Introducing Sprout - Pure annotation goodness

Summary: Sprout. Check it out.

I have a Struts application that I work on every day. It has been a Struts application for about 3 years. It will likely continue to be a Struts application for the foreseeable future (it's now 2009 and it's a Rails app). I imagine some of you may be in the same position.

Ever since I started working on web applications in Java, I've been poking around the other web frameworks that are out there. WebWork is interesting (especially now that it's to merge with Struts). Spring MVC is promising, if only because I like having my services wired together and to my actions. Tapestry seemed too complex, and SiteMesh, while not a framework, gave me everything that Tapestry was promising (granted, I haven't looked at Tapestry a whole lot and should probably have another look). Wicket and especially JSF, ick. The web is not a client application and does not lend itself well to the Swing approach to components and widgets (yet). JSF, in particular, strikes me as great for both sides of the Toolbuilder / Application developer divide, but the overhead involved in creating custom components (a requirement for me, as I still like reinventing my HTML constructs) is simply too great. JSF in its optimal form also takes an event-based view of the web, which just doesn't work so well yet (POSTs everywhere!). This isn't about Java frameworks; this is about Struts.

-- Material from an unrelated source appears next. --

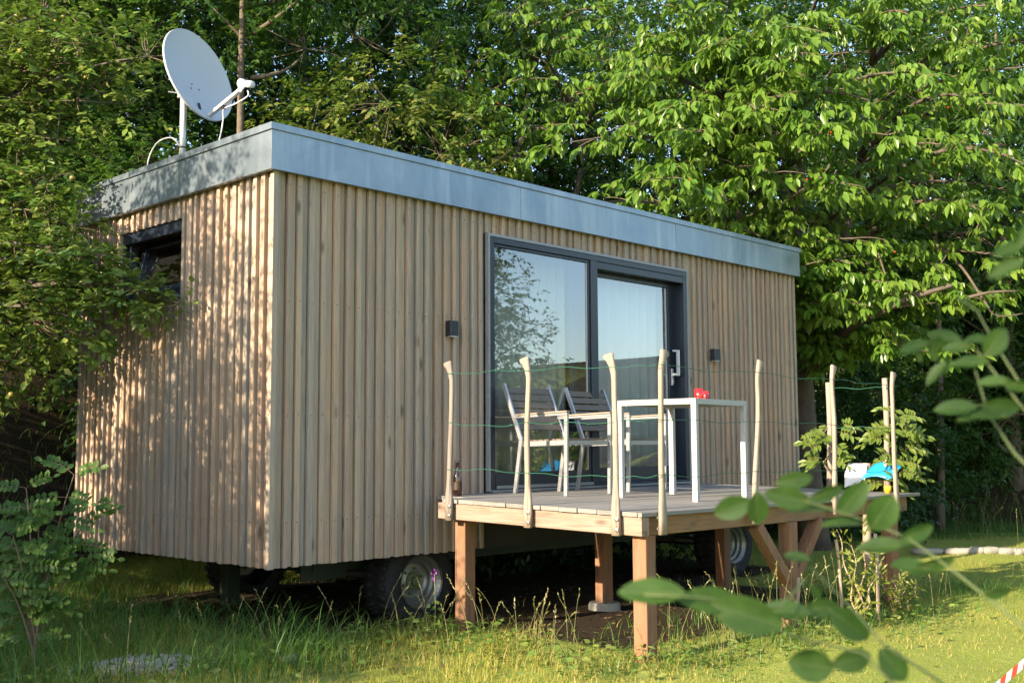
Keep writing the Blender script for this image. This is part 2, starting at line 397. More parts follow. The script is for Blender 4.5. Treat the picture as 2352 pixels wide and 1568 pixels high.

Enter Ruby on Rails. Nifty. It fits the small development team model much better (I am a development team of 1; Struts and its ilk assume and thrive in an environment where tasks can and are divided up, such as the one my app was originally written in). It was not created as a framework, but more extracted from an application because it worked and made its creator's life simpler. Convention over configuration (rather than conventions AND configuration). Embedded opinions that just happen to jive with my own view of the world. Looking at Rails and gaining an understanding of how it fits together changed the way I think about web application development. But this isn't about Rails.

I have a Struts application that I work on every day. I have a minor Rails application that I rarely work on. I like Ruby. But I also use Java.

I recently spent some time focused on making Struts work for me rather than accepting the tedium of its status quo. Out grew a Sprout. The extract of something that makes my life easier. It might do the same for yours. Let me know.

Update: Richard Harms took this work a couple years after I abandoned it and maintained it for a year or so as a Google Code project. It lives on GitHub for posterity (and portfolio) and includes the work that Richard contributed.